“Il sindacato confederale per essere forte deve essere unito. La sfida che abbiamo di fronte oggi è costruire unita di azione su quello che condividiamo, a partire da tre temi: fisco, pensioni e Sud”. Oggi, complice la crisi e l’attacco al sindacato, “ne abbiamo un po’ più bisogno di prima”. Il segretario generale della Cisl, Anna Furlan, parlando alla conferenza di organizzazione della Cgil raccoglie e rilancia l’invito giunto da Corso Italia a costruire un percorso comune: “Su questi argomenti possiamo fare un ragionamento unitario. Insieme alla contrattazione, rappresentano la sfida che abbiamo di fronte, la nostra capacità di fare proposte per il bene del paese”. 

Perciò “vale la pena di provarci sino in fondo, trovando elementi che uniscono nel rispetto reciproco: è una bella lezione di come si sta insieme, di come si costruisce insieme per il paese”. Un percorso tanto più necessario, ribadisce Furlan, nel periodo storico in cui il sindacato confederale è considerato scomodo: “Gli attacchi sono evidenti. Non esistono i megastipendi della Cisl, abbiamo un regolamento con sanzioni e garanzie di trasparenza totale. Il ruolo del sindacato confederale oggi è essenziale: non abbiamo altri soggetti in grado di creare un paese un po’ più giusto ed equo, dove il lavoro non sia vissuto solo in termini negativi ma torni a essere elemento di solidarietà e partecipazione”.
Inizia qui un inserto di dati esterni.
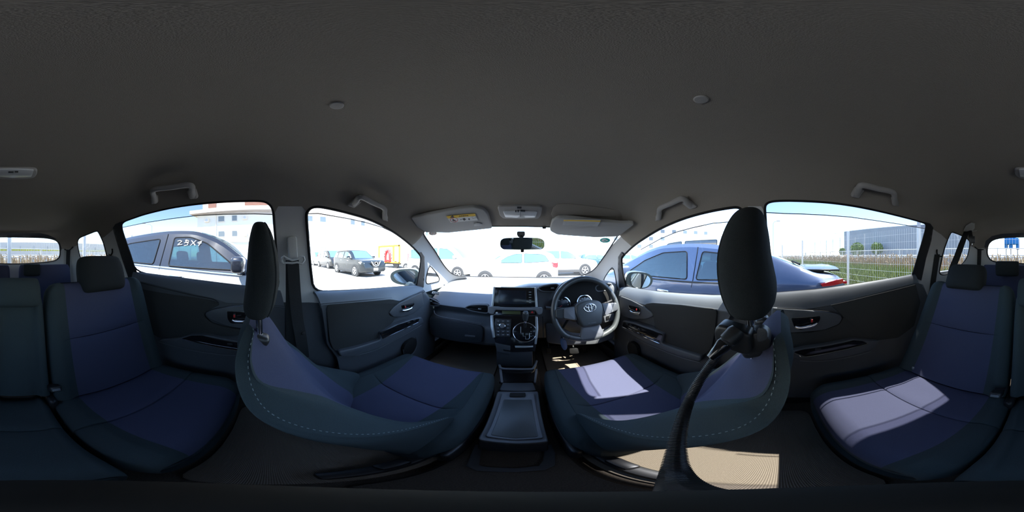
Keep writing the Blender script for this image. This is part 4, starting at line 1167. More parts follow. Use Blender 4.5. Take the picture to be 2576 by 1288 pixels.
# key fob hanging from the ignition
kf = empty('key_fob', ony(1417, 850, 0.80), label='blue grey key fob hanging under the steering column', cat='key fob')
fa = rounded([ony(a, b, 0.795) for a, b in ((1411, 855), (1418, 853), (1425, 857), (1428, 872), (1426, 880), (1419, 882), (1413, 874), (1410, 862))], 0.01)
mat('fob_blue', (0.10, 0.15, 0.24), 0.35)
prism('fob_body', [p + Vector((0, 0.014, 0)) for p in fa], (0, -0.014, 0), 'fob_blue', kf, 0.003, 3)
tube('key_ring', [ony(1414 + 4 * math.cos(a * PI / 8), 850 + 5 * math.sin(a * PI / 8), 0.80) for a in range(16)], 0.0013, 'chrome', kf, 5, True)
tube('key_blade', [ony(1413, 850, 0.80), ony(1411, 832, 0.85), Vector((0.275, 0.90, -0.335))], [0.004, 0.006, 0.009], 'black_plastic', kf, 6)

# ------------------------------------------------------------------ centre console
cs = empty('centre_console', (XC, 0.45, FLZ), label='low charcoal console between the front seats with grained lid and open trays', cat='console')
ZL = -0.665
def lidp(L, z): return [onz(a, b, z) for a, b in L]
lid_o = [(1255, 983), (1350, 983), (1354, 985), (1379, 1107), (1376, 1111), (1340, 1114), (1294, 1115), (1240, 1111), (1206, 1106), (1203, 1101), (1250, 986)]
prism('console_body', [p + Vector((0, 0, -0.142)) for p in [Vector((p.x * 1.0, p.y, ZL - 0.012)) for p in lidp(lid_o, ZL)]], (0, 0, 0.142), 'dash_dark', cs, 0.002)
# rim frame around the lid, lid, and mat
prism('lid_frame', rounded([p + Vector((0, 0, -0.022)) for p in lidp(lid_o, ZL)], 0.010), (0, 0, 0.020), 'dash_plastic', cs, 0.004, 3)
lid = prism('console_lid', rounded([p + Vector((0, 0, -0.012)) for p in lidp([(1262, 990), (1344, 990), (1368, 1102), (1294, 1107), (1220, 1098)], ZL + 0.004)], 0.008), (0, 0, 0.014), 'dash_plastic', cs, 0.003, 3)
prism('lid_mat', rounded([p + Vector((0, 0, -0.004)) for p in lidp([(1267, 1004), (1338, 1004), (1354, 1098), (1294, 1102), (1234, 1094)], ZL + 0.009)], 0.006), (0, 0, 0.003), 'leather', lid, 0.0015)
prism('lid_latch', rounded(lidp([(1283, 988), (1322, 988), (1323, 998), (1281, 998)], ZL + 0.012), 0.006), (0, 0, 0.002), 'black_matte', lid, 0.001)
prism('front_lid', rounded([p + Vector((0, 0, -0.02)) for p in lidp([(1264, 962), (1341, 962), (1350, 982), (1255, 982)], ZL + 0.006)], 0.010), (0, 0, 0.022), 'dash_dark', cs, 0.005, 3)
prism('front_box', [p + Vector((0, 0, -0.154)) for p in lidp([(1266, 964), (1339, 964), (1348, 982), (1257, 982)], ZL)], (0, 0, 0.15), 'dash_dark', cs, 0.002)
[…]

Per fare tutto questo, “il nostro impegno è anzitutto a cambiare l’Europa”, precisa la dirigente sindacale: “È la prima grande sfida per determinare il cambiamento, in questa Europa sempre più populista, vecchia, razzista, che risponde solo ai bisogni della finanza. L’Europa che respinge i migranti, non accoglie chi scappa dalla guerra”. Occasione straordinaria sarà il prossimo congresso della Ces: “Il sindacato europeo è troppo lento e burocratizzato, dobbiamo iniziare una vera grande battaglia per costruire davvero gli Stati Uniti d’Europa sulla base della solidarietà e per cancellare il fiscal compact, ovvero la negazione della solidarietà economica”. Lottare per un’Europa che non metta in discussione i contratti nazionali: “Sono sempre più spesso sostituiti da altre forme, importanti certo, ma prive delle coperture dei contratti nazionali. Riformare la contrattazione è lo strumento vero per salvaguardare nel nostro paese il contratto nazionale, non il contrario".

"Il tema - ha concluso - non è una legge che garantisca il salario minimo, è invece come riusciamo noi, attraverso la contrattazione, a rappresentare chi è fuori dai contratti nazionali e non c’è modo migliore per farlo che rinnovandoli davvero. Per questo abbiamo detto a Confindustria che i tavoli aperti devono andare avanti e devono essere chiusi. E chiediamo al governo due impegni: il rinnovo dei contratti pubblici come datore di lavoro, meno fisco a partire dai contratti di solidarietà”.